The original story by Mark Heinz for Cowboy State Daily.

It was the kind of moment every Wyoming hunter dreads and few ever forget. Elk hunter Celia Easton was easing toward a meadow in the Beartooths on a rainy Oct. 15 morning when a grizzly sow with a cub came at her from about 20 yards. The bear clamped down on Easton’s rubber pull-on muck boot, yanked — and came away with just the boot.

“The boot came off, my foot came free, and that bear just swapped ends and ran,” Easton told Cowboy State Daily. “I’m not sure why she ran. Maybe the boot popping off startled her. Maybe it smacked her in the face. I don’t know.”

Luck and gear choice did their part. Easton says she usually wears lace-up hunting boots. That day’s wet weather sent her out in pull-ons. If laces had been cinched tight, she figures she might have been dragged. As it was, the sow broke off, and Easton lived to tell it — barefoot on one side and praying behind a boulder with bear spray in one hand and a .45 on her hip.

Easton, who lives in Thermopolis and hunts alone by choice, says grizzly activity in the area has felt higher than usual this fall. She had a friend stationed in her truck with a two-way radio while she slipped through a quiet, rain-softened timber. Branches cracked behind her — big ones, not squirrel twigs. She stepped toward a narrow opening into a lush meadow, glanced back down the trail and saw the sow closing in, ears pinned, silent and fast.

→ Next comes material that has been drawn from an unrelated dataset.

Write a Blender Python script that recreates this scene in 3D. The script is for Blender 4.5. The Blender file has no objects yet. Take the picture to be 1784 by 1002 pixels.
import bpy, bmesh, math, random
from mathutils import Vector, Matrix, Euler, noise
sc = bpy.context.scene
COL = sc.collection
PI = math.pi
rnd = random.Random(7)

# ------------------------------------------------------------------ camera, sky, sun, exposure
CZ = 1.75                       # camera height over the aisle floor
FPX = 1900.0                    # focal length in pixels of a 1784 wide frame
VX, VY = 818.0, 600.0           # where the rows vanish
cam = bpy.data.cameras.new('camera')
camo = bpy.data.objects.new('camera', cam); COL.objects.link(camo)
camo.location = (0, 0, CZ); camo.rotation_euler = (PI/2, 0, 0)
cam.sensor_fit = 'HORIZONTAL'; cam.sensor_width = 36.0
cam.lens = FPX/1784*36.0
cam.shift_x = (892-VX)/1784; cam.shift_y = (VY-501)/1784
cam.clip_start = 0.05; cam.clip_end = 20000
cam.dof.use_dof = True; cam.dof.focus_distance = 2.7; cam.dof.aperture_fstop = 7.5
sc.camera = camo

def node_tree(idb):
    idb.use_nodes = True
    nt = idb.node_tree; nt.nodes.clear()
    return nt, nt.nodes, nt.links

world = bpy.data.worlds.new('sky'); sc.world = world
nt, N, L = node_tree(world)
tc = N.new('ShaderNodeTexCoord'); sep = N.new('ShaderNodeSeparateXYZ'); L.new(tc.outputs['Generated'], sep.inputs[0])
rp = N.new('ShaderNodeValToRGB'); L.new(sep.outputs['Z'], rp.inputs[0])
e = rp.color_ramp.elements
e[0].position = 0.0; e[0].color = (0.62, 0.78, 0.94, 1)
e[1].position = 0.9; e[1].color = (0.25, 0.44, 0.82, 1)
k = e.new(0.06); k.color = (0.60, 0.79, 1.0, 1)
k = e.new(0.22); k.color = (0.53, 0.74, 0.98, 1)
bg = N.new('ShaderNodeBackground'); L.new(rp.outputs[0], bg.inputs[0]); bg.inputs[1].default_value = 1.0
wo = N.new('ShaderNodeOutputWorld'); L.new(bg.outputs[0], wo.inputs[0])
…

There was no time for spray or sidearm and little chance to bring the .308 to bear. She also didn’t want to kill a mother with a cub. Years in law enforcement kicked in. She dropped back, legs up to meet the charge, hoping it would buy a second to deploy spray. The bear’s jaws found her boot instead. From there, the odd physics of muck boots and adrenaline took over. The boot slid off; the grizzly turned and bolted with her cub.

“I started repeating, ‘In Jesus’ name, don’t you come back,'” Easton said.

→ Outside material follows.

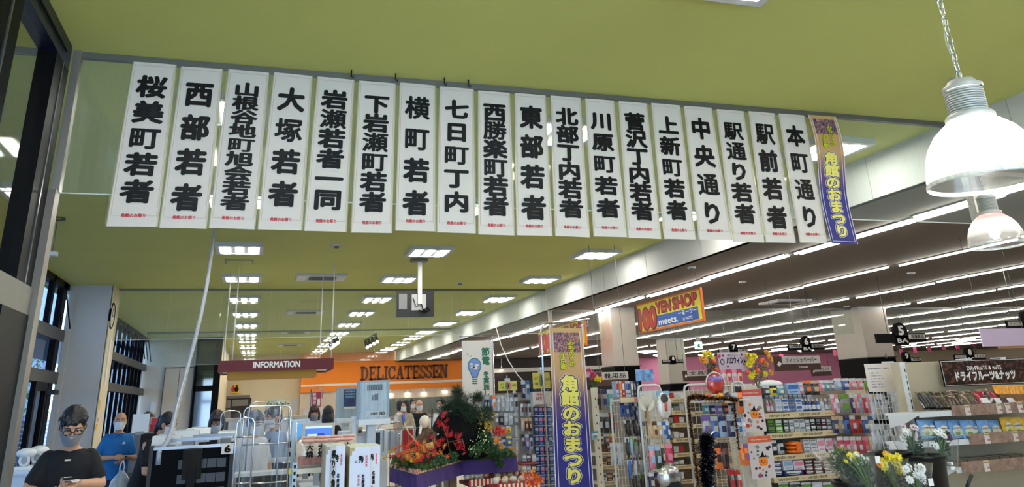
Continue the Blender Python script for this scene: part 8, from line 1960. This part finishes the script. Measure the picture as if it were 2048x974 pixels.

When the woods felt still again, she stood up and found her boot planted upright where the bear had been, puncture marks dimpled across the top. She slipped it back on and hiked out, unbitten but shaken — and with a deep purple half-moon bruise on her big toe to remind her what a full clamp from a grizzly jaw might feel like.

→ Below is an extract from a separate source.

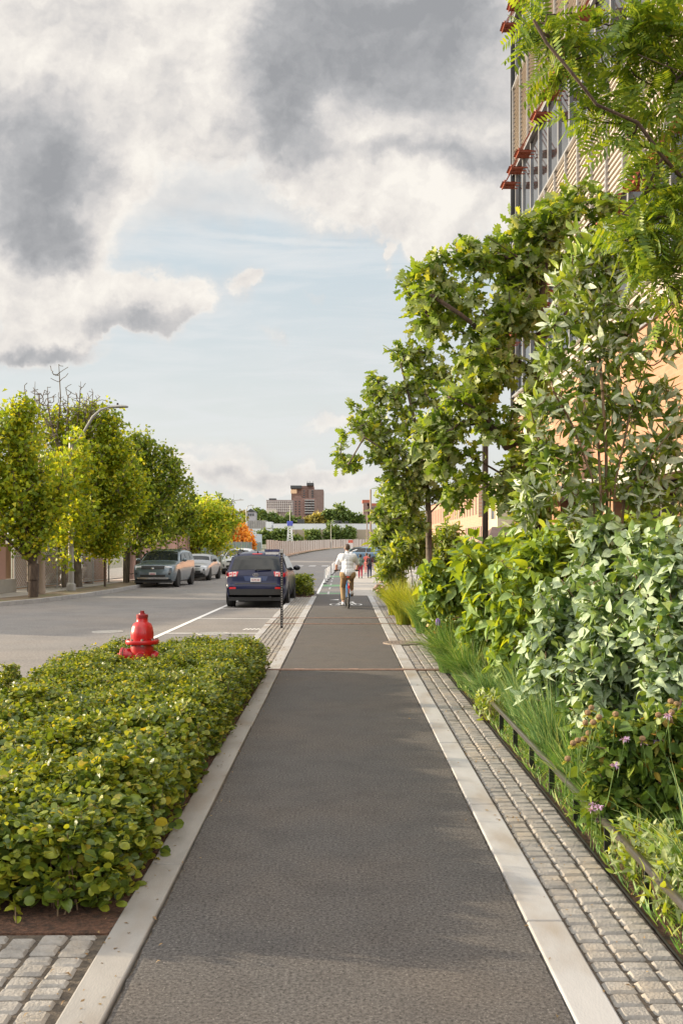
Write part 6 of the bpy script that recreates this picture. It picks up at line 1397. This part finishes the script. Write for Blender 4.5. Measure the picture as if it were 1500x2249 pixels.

Wyoming Game and Fish’s large carnivore specialist Dan Thompson called it an unusual but fortunate outcome, and said department staff met with Easton after the incident. No one was hurt and, as the sow’s retreat suggests, the charge was likely defensive.

Reports of bears seem to be everywhere in northwest Wyoming this season. State Sen. Larry Hicks says that in one Absaroka basin near Francs Peak he counted 26 grizzlies scattered across three-quarters of a mile, flipping rocks and gorging on sheltering moths, then watched a sow and two cubs amble past on a nearby trail.

“That was 29 grizzlies in one basin,” he said.

Retired federal ecologist Chuck Neal cautions that more sightings don’t necessarily mean more bears. Food is patchy this fall — berries are scarce — so grizzlies are dispersing into new spots and lower elevations to find rose hips, gut piles from hunters, or anything else that will fuel their pre-denning binge. In Easton’s case, he said, the sow most likely charged to defend the cub and left once she realized the human wasn’t a threat.

“I don’t think it was because of the taste of her rubber boot,” he added.

Easton isn’t eager to test that theory again. She’s skipping that particular elk honey hole for the rest of the season and will fill her antelope and cow elk tags in areas where she expects to have company. She’s grateful the outcome was simple: the sow kept her cub, and she got to go home.

“I think I’m going to put that boot on my wall where the head of the bull elk I should have gotten was supposed to go,” she said with a laugh.